世間から隔絶された森の奥で暮らす風変わりな父子が、母の葬儀に参列するため、2400キロ先のニューメキシコを目指す旅の中で経験する、数々のカルチャーギャップ。本作はそれらをコミカル、かつ温かく描いたロード・ムービーです。同じく風変わりな家族の旅路を描いた作品として『リトル・ミスサンシャイン』が思い浮かびますが、あちらの“駄目っぷり全開の家族”とは対照的に、こちらはある意味“完璧な家族”。上は18歳から下は7歳までの6人兄弟は、それぞれ古典文学や哲学書をさばき6カ国語を操るほか、ロッククライミングや格闘技をもこなす、ずばぬけた身体能力を持っています。

森の中での自給自足の暮らしは、精神的にも肉体的にも成熟し充実しているように見えますが、その日々は療養中の母が亡くなったことで変化していきます。彼らの拠点であるアメリカ北西部から母の葬儀が行われるニューメキシコまで2400キロのバスの旅。それは子供たちにとって初めての“文明”との出会いでした。スーパー、レストランに並ぶジャンクフード、いとことの全くかみ合わない会話、テレビゲーム、初めての恋…。さまざまなことを経験するなかで、子供たちは“完璧”だった父ベンの教えに疑問を抱き、自分の人生について模索し始めます。
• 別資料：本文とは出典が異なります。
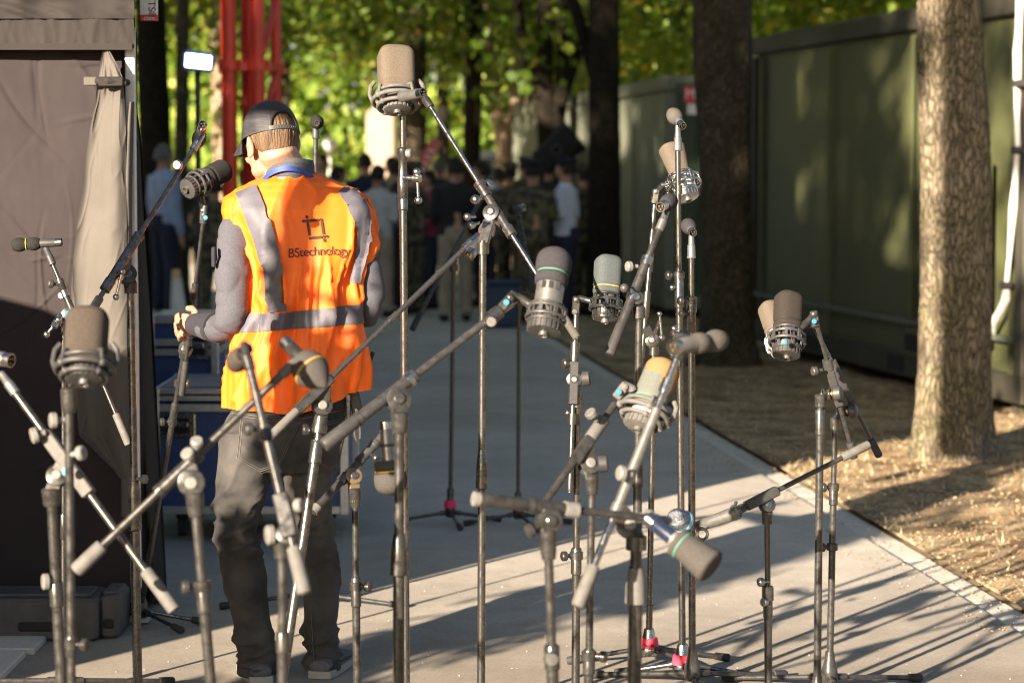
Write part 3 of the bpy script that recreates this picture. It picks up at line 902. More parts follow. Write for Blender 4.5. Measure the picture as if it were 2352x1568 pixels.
# ---------------------------------------------------------------- blue flight cases behind the technician
MT['case_blue'] = M('blue_laminate', (.045,.072,.19), (.058,.088,.22), 14, .45)
MT['case_grey'] = M('scuffed_case_top', (.20,.20,.22), (.14,.14,.16), 8, .5)
def flight_case(label, x0, x1, y0, y1, h0, h1, lid, latch, mtop):
    cx, cy = (x0+x1)/2, (y0+y1)/2
    t = thing('flight_case', label, 'flight case', (cx, cy, h0), 'blue flight cases')
    m = MB(); m.box((cx, cy, (h0+lid)/2), (x1-x0-.02, y1-y0-.02, lid-h0-.01)); m.build('body', MT['case_blue'], t, smooth=False)
    m = MB(); m.box((cx, cy, (lid+h1)/2), (x1-x0-.02, y1-y0-.02, h1-lid-.01)); m.mat(1); m.box((cx, cy, h1-.003), (x1-x0-.06, y1-y0-.06, .012))
    m.build('lid', [MT['case_blue'], mtop], t, smooth=False)
    m = MB()
    for hh in (h0+.02, lid-.024, lid+.022, h1-.018):
        for s in (-1, 1):
            m.box((cx, cy + s*(y1-y0)/2*1.0, hh), (x1-x0, .014, .034), None, .003)
            m.box((cx + s*(x1-x0)/2, cy, hh), (.014, y1-y0-.02, .034), None, .003)
    for sx in (-1, 1):
        for sy in (-1, 1): m.box((cx+sx*(x1-x0)/2, cy+sy*(y1-y0)/2, (h0+h1)/2), (.036, .036, h1-h0), None, .004)
    m.build('edge_profile', MT['alu'], t, smooth=False)
    for lx, lh, lw, l2 in latch:
        m = MB(); m.box((lx, y0 - .004, lh), (lw, .02, l2), None, .006)
        m.mat(1); m.box((lx, y0-.013, lh), (lw*.66, .012, l2*.62)); m.mat(0); m.box((lx, y0-.02, lh+.005), (lw*.62, .02, l2*.22), None, .004)
        m.build('latch', [MT['bright'], MT['void']], t, smooth=False)
    for sx in (-1, 1):
        for sy in (-1, 1):
            m = MB(); p = Vector((cx+sx*((x1-x0)/2-.10), cy+sy*((y1-y0)/2-.10), h0-.055))
            m.cyl(p - Vector((.018, 0, 0)), p + Vector((.018, 0, 0)), .05, n=18); m.box(p + Vector((0, 0, .04)), (.05, .07, .02)); m.build('castor', MT['brubber'], t)
    return t
zA = 10.2
xa = P(356, 900, zA).x
flight_case('large blue flight case on castors with a recessed latch, behind the technician', xa, xa+.80, zA, zA+.72, .12, .66, .60,
    [(P(409, 976, zA).x, P(409, 976, zA).z, .15, .105)], MT['case_grey'])
zB = 11.25
xb = P(346, 800, zB).x
flight_case('smaller blue flight case stacked further back, silver edges, left of the technician', xb, xb+.30, zB, zB+.5, .115, .90, .755,
    [(P(455, 800, zB).x, P(455, 795, zB).z, .10, .13)], MT['alu'])

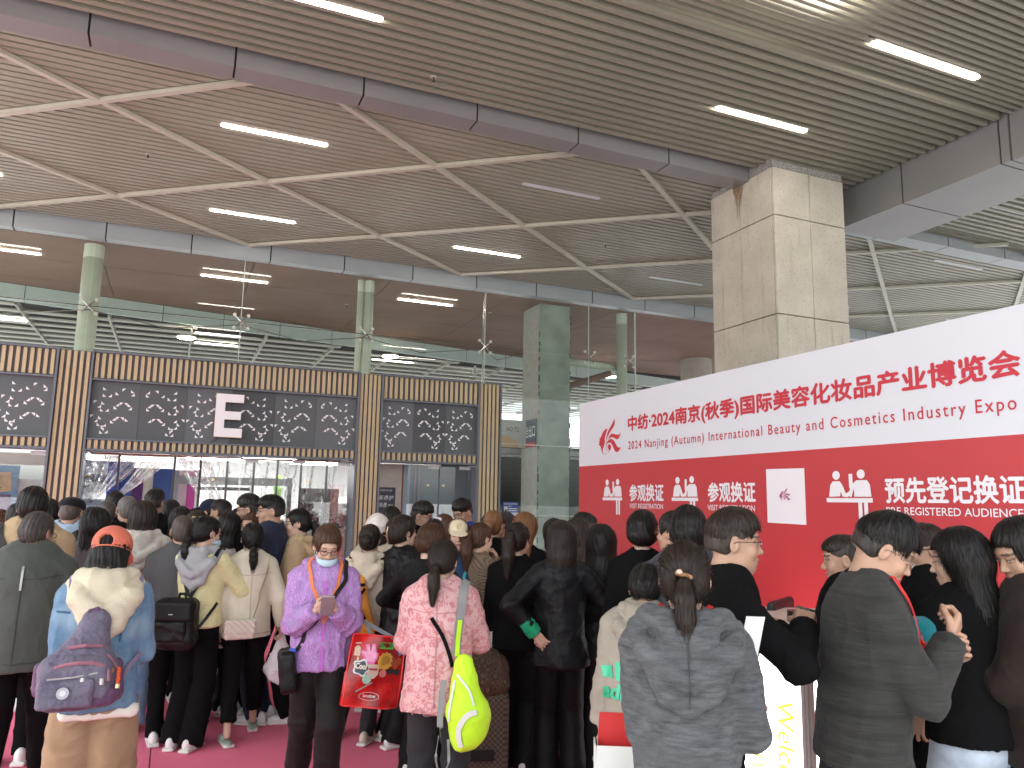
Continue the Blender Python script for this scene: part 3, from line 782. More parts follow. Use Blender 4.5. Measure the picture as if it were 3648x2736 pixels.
for i, x in enumerate((-1.43, .84, 2.96, 5.24, 7.51, 8.43)):
    mb = MB(); c = (x-3, -.06, 4.67)
    for a in (-1, 1):
        for b in (-1, 1):
            mb.tube([c, (c[0]+a*.11, -.05, c[2]+b*.11)], [.014, .009], 6)
    mb.build('spider', M_steel, gf)
    for a in (-1, 1):
        for b in (-1, 1): MB().tube([(c[0]+a*.11, -.065, c[2]+b*.11), (c[0]+a*.11, -.03, c[2]+b*.11)], .028, 10).build('spider_cap', mat('cap_pale', (.62, .62, .55), .3, .3), gf)
mb = MB()
xs = [-3.7, -1.43, .84, 2.96, 5.24, 6.1]
for a, b in zip(xs[:-1], xs[1:]):
    mb.tube([(a-3, .08, 4.70), (b-3, .08, 4.70)], .008, 5)
    m_ = (a+b)/2
    mb.tube([(a-3, .08, 4.64), (m_-3, .38, 4.52), (b-3, .08, 4.64)], .008, 5)
mb.build('tie_cables', M_steel, gf)
for x in (.84, 5.25):
    MB().tube([(x-3, .09, 3.8), (x-3, .09, 5.76)], .012, 6).build('cable', M_steel, gf)
# steel posts behind the glass
M_post = mat('post_pale_green', (.66, .70, .60), .45, var=.07, vscale=4)
for i, (xa, xb, z0) in enumerate(((-1.60, -1.31, 3.6), (2.83, 2.945, 3.6), (2.95, 3.13, 3.6), (8.33, 8.55, .0))):
    r_ = (xb-xa)/2
    t = empty('steel_post', ((xa+xb)/2, 13.75, .014)); tag(t, ['round pale green steel post above the left slatted pillar', 'slimmer of the two pale steel posts above the middle slatted pillar', 'thicker of the two pale steel posts above the middle slatted pillar', 'round pale steel post near the end of the glass front'][i], 'post')
    MB().tube([(0, 0, 0), (0, 0, 5.72)], r_, 24).build('post_shaft', M_post, t, smooth=True)
    MB().tube([(0, 0, 5.5), (0, 0, 5.72)], r_*1.02, 24).build('post_collar', M_post, t)
M_conc = mat('green_concrete', (.36, .40, .355), .85, var=.22, vscale=2.2, bump=.4, bscale=25)
t = empty('concrete_pillar', (6.75, 14.1, .014)); tag(t, 'broad concrete pillar tinted green behind the glass', 'pillar')
box('pillar_shaft', (-.25, -.4, 0), (.44, .4, 5.72), M_conc, t, bevel=.01)
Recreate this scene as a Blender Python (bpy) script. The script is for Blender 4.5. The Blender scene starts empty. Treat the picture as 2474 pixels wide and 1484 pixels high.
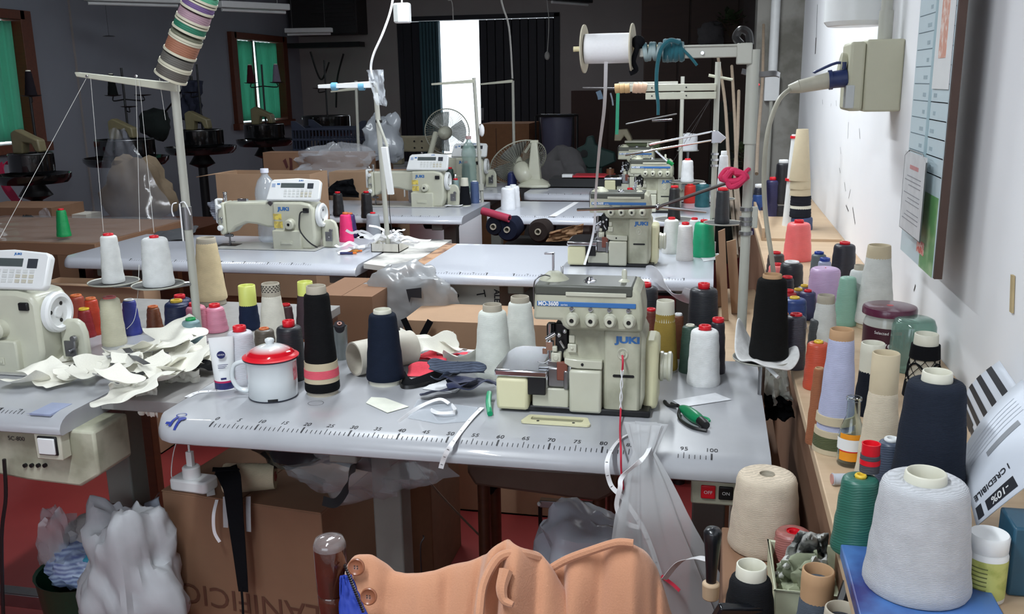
import bpy, bmesh, math, random
from mathutils import Vector, Matrix, noise
random.seed(7)
PI = math.pi
S = bpy.context.scene
COL = S.collection
V = Vector

# ------------------------------------------------------------------ camera
F_PX, CX, CY = 2245.7, 1237.0, 742.0
PITCH, ROLL, YAW = 0.2362, -0.0161, -0.2136
CAM = V((0.9841, -1.6274, 1.4453))
FW = V((math.sin(YAW) * math.cos(PITCH), math.cos(YAW) * math.cos(PITCH), -math.sin(PITCH)))
_r = V((math.cos(YAW), -math.sin(YAW), 0)); _u = _r.cross(FW)
RT = _r * math.cos(ROLL) + _u * math.sin(ROLL)
UP = -_r * math.sin(ROLL) + _u * math.cos(ROLL)
cd = bpy.data.cameras.new('camera'); co = bpy.data.objects.new('camera', cd); COL.objects.link(co)
co.matrix_world = Matrix(((RT.x, UP.x, -FW.x, CAM.x), (RT.y, UP.y, -FW.y, CAM.y), (RT.z, UP.z, -FW.z, CAM.z), (0, 0, 0, 1)))
cd.sensor_width = 36; cd.lens = 36 * F_PX / 2474; cd.clip_start = 0.05; cd.clip_end = 200
S.camera = co

def ray(x, y): return FW + RT * ((x - CX) / F_PX) - UP * ((y - CY) / F_PX)
def on(x, y, z=0.78):
    d = ray(x, y); return CAM + d * ((z - CAM.z) / d.z)
def at(x, y, Y):
    d = ray(x, y); return CAM + d * ((Y - CAM.y) / d.y)
def ax(x, y, X):
    d = ray(x, y); return CAM + d * ((X - CAM.x) / d.x)
def depth(p): return (V(p) - CAM).dot(FW)

# ------------------------------------------------------------------ world, exposure, lights
w = bpy.data.worlds.new('world'); S.world = w; w.use_nodes = True
bg = w.node_tree.nodes['Background']; bg.inputs[0].default_value = (0.80, 0.90, 1.0, 1); bg.inputs[1].default_value = 2.6
S.view_settings.view_transform = 'Standard'; S.view_settings.look = 'None'
S.view_settings.gamma = 1; S.view_settings.use_curve_mapping = False
S.view_settings.exposure = 0.42
S.cycles.max_bounces = 6; S.cycles.transparent_max_bounces = 16
TUBES = []
def tube_light(x, y, z, length, along, power, col=(0.90, 0.96, 1.0)):
    ld = bpy.data.lights.new('tube_light', 'AREA'); ld.shape = 'RECTANGLE'
    ld.size = length; ld.size_y = 0.07; ld.energy = power; ld.color = col
    lo = bpy.data.objects.new('tube_light', ld); COL.objects.link(lo); lo.location = (x, y, z - 0.045)
    lo.rotation_euler = (0, 0, PI / 2 if along == 'y' else 0)
    TUBES.append((x, y, z, length, along))
tube_light(-0.28, 1.40, 2.42, 1.2, 'y', 22)
tube_light(0.72, 2.5, 2.45, 1.5, 'y', 26)
tube_light(0.25, -1.1, 2.6, 1.2, 'y', 32)
tube_light(-2.2, 3.4, 2.75, 1.2, 'y', 12)
tube_light(-1.2, 7.4, 2.85, 1.2, 'x', 7)  # added unseen lamp, put in to brighten the dark back wall
pd_ = bpy.data.lights.new('window_portal', 'AREA'); pd_.shape = 'RECTANGLE'; pd_.size = 2.4; pd_.size_y = 1.3; pd_.energy = 1; pd_.cycles.is_portal = True
po_ = bpy.data.objects.new('window_portal', pd_); COL.objects.link(po_); po_.location = (-.3, -3.36, 1.75); po_.rotation_euler = (math.pi / 2, 0, math.pi)
pd2 = bpy.data.lights.new('door_portal', 'AREA'); pd2.shape = 'RECTANGLE'; pd2.size = .6; pd2.size_y = 2.2; pd2.energy = 1; pd2.cycles.is_portal = True
po2 = bpy.data.objects.new('door_portal', pd2); COL.objects.link(po2); po2.location = (-2.1, 10.32, 1.15); po2.rotation_euler = (-math.pi / 2, 0, 0)

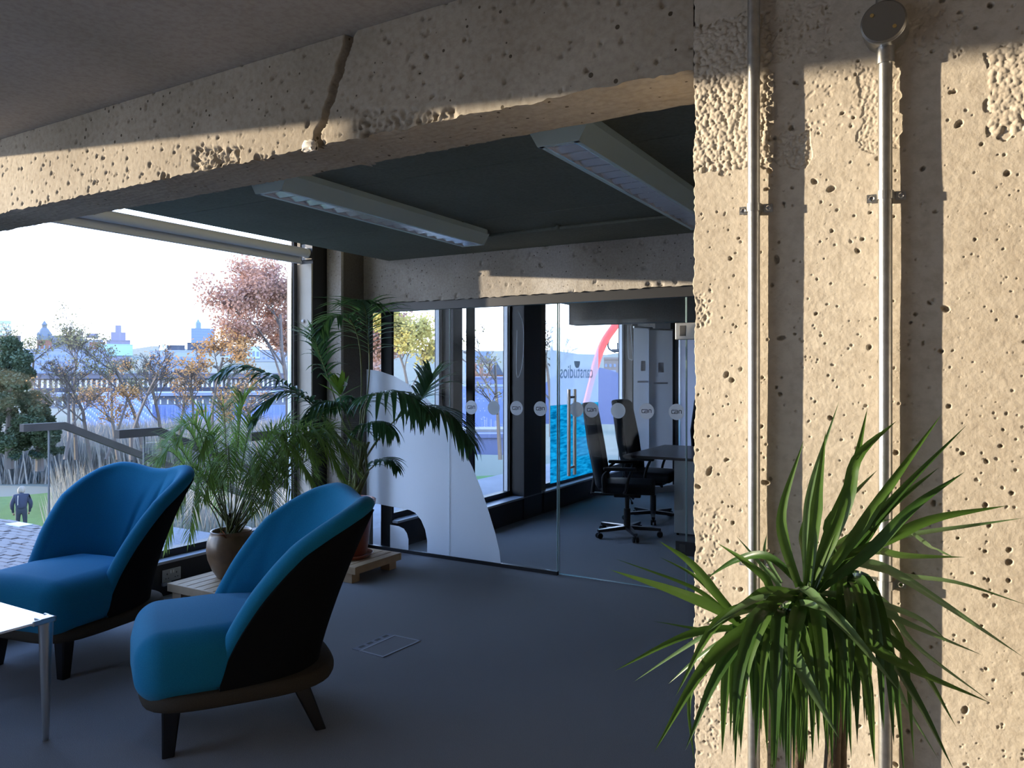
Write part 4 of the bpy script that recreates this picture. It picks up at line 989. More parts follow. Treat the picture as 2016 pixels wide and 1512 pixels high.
# ================================================================ MEETING ROOM
tx0, tx1, ty0, ty1 = -2.84, .6, 7.10, 8.35
t = empty('meeting_table', (-1.2, 7.7, 0), 'long dark-topped meeting table with grey panel end, behind the glass door', 'table')
b = MB(); b.bbox((tx0, ty0, .712), (tx1, ty1, .738), .004); b.build('table_top', M['tabletop'], t)
for x_ in (-2.33, .2):
    b = MB(); b.bbox((x_, ty0+.03, .02), (x_+.5, ty0+.06, .711), .002); b.build('front_panel', M['panelgrey'], t)
    b = MB(); b.bbox((x_, ty0+.06, .02), (x_+.03, ty0+.55, .711), .002); b.build('side_panel', M['panelgrey'], t)
    for yy in (ty0+.05, ty0+.5):
        b = MB(); b.tube([(x_+.03, yy, 0), (x_+.03, yy, .021)], .012, 10); b.build('levelling_foot', M['plast'], t)
def office_chair():
    r = empty('office_chair', (0, 0, 0), 'x', 'office chair', 'black swivel chairs at the meeting table')
    # back: tall, waisted, gently curved
    vs, fs = rbox_pts((.52, .10, .80), .045, 5); out = []
    for v in vs:
        v = Vector(v); t_ = (v.z+.40)/.80
        v.x *= .84+.16*max(0, math.sin(math.pi*max(0, min(1, t_*1.05))))**.8+(.02 if t_ > .7 else 0)-.10*max(0, t_-.85)*4*abs(v.x)/.25
        v.y += -.10*(t_-.3)**2-.02+.06*(v.x/.25)**2+.02*math.sin(t_*9)
        out.append((v.x, v.y-.235-.10*t_, v.z+.86))
    b = MB(); b.add(out, fs); b.build('backrest', M['chairblack'], r, smooth=True)
    vs, fs = rbox_pts((.50, .50, .10), .045, 5)
    b = MB(); b.add([(v.x*(1-.1*(v.y < -.1)), v.y+.01, v.z+.47+.012*math.cos(v.x*6)-.03*max(0, v.y-.15)) for v in map(Vector, vs)], fs); b.build('seat', M['chairblack'], r, smooth=True)
    for s in (-1, 1):
        b = MB(); b.tube(bez([(s*.22, -.02, .44), (s*.29, .0, .46), (s*.305, .02, .56), (s*.30, .06, .655)], 10), .014, 8); b.tube(bez([(s*.22, -.2, .44), (s*.29, -.2, .5), (s*.30, -.2, .6), (s*.30, -.14, .655)], 10), .014, 8)
        o = b.build('armrest', M['plast'], r, smooth=True)
        b = MB(); b.bbox((s*.30-.03, -.20, .65), (s*.30+.03, .10, .682), .014, n=2); b.build('arm_pad', M['plast'], o, smooth=True)
    b = MB(); b.bbox((-.10, -.12, .375), (.10, .13, .42), .01); b.tube([(0, 0, .42), (0, 0, .30), (0, 0, .12)], [.025, .02, .02], 14); b.tube([(0, 0, .26), (0, 0, .07)], [.031, .031], 14)
    b.tube([(.08, .02, .39), (.24, .05, .375), (.30, .06, .36)], [.006, .006, .012], 8); b.tube([(-.08, .02, .39), (-.16, .05, .33)], [.01, .014], 8)
    b.bbox((-.03, -.34, .38), (.03, -.08, .405), .006); b.tube([(0, -.33, .39), (0, -.30, .60)], .018, 8)
    b.build('column', M['plast'], r, smooth=True, angle=40)
    for k in range(5):
        a = 2*math.pi*k/5+.3; d = Vector((math.cos(a), math.sin(a), 0)); n_ = Vector((-d.y, d.x, 0))
        b = MB(); A_ = [d*.03+n_*.028+Vector((0, 0, .10)), d*.03-n_*.028+Vector((0, 0, .10)), d*.03-n_*.028+Vector((0, 0, .065)), d*.03+n_*.028+Vector((0, 0, .065))]
        B_ = [d*.315+n_*.017+Vector((0, 0, .085)), d*.315-n_*.017+Vector((0, 0, .085)), d*.315-n_*.017+Vector((0, 0, .06)), d*.315+n_*.017+Vector((0, 0, .06))]
        b.add(A_+B_, [(0, 1, 2, 3), (7, 6, 5, 4)]+[(i, 4+i, 4+(i+1) % 4, (i+1) % 4) for i in range(4)]); o = b.build('base_arm', M['legblack'], r)
        b = MB(); c = d*.305
        for s in (-1, 1): b.tube([c+n_*s*.008+Vector((0, 0, .027)), c+n_*s*.026+Vector((0, 0, .027))], .027, 14)
        b.tube([c+Vector((0, 0, .03)), c+Vector((0, 0, .066))], .008, 6); b.build('caster', M['plast'], o, smooth=True, angle=40)
    return r
oc = office_chair()
spots = [(-2.70, 6.86, face(.95, .32), 'tall-backed black swivel office chair, leftmost, seen beside the door pull bars'),
         (-2.76, 7.75, face(1, .05), 'black swivel office chair tucked in at the left end of the meeting table'),
         (-2.42, 8.78, face(.25, -1), 'black swivel office chair on the far side of the meeting table')]
for i, (x_, y_, a_, lb) in enumerate(spots):
    o = oc if i == 0 else copy_tree(oc)
    o.location = (x_, y_, 0); o.rotation_euler.z = a_; o['label'] = lb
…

「子供の未来がどうか輝かしいものでありますように…」と親が願うのは、きっと世の常。ベンのように思いきり振り切れなくとも、自立を促す革新的な彼の考えと、社会への適応を願う保守的な祖父の考えには、それぞれ共感できる点も多いでしょう。子供に自我が芽生えたとき親はどうすべきなのか。子育てに「正解」はないといいますが、それは裏を返せば「不正解」もないということ。家族がそれぞれ悩んだ末に選んだ未来を見届けてください。

普通ってなんですか?
■Introduction

第69回カンヌ国際映画祭「ある視点」部門で監督賞を受賞したほか、世界各地で数々の映画賞を受賞したロードムービー。監督・脚本を務めるのは、これが2本目の長編監督作となるマット・ロス。わが子を愛するが故に極端な教育方針を貫く父親を演じるのは、『ロード・オブ・ザ・リング』3部作のアラゴルン役でブレイクした実力派俳優、ヴィゴ・モーテンセン。そのほか、『パレードへようこそ』の若手注目株ジョージ・マッケイが長男を演じるほか、オーディションで発掘された子役たちが抜群の愛くるしさと演技力を発揮する。

■Story

ベン・キャッシュ(ヴィゴ・モーテンセン)と6人の子供たちは、現代社会に触れることなくアメリカ北西部にある大森林の中で暮らしていた。父仕込みの訓練と教育により、子供たちの体力はアスリート並み。皆6カ国語を操り、18歳の長男は名立たる大学すべてに合格するほど。しかしある日、入院していた母レスリーが亡くなり、一家は葬儀のため、そして母の“最後の願い”をかなえるため旅に出ることになる。葬儀が執り行われるニューメキシコまでは2400キロ。コーラもホットドッグも知らない世間知らずの彼らは、母の願いをかなえるべく奔走するが―。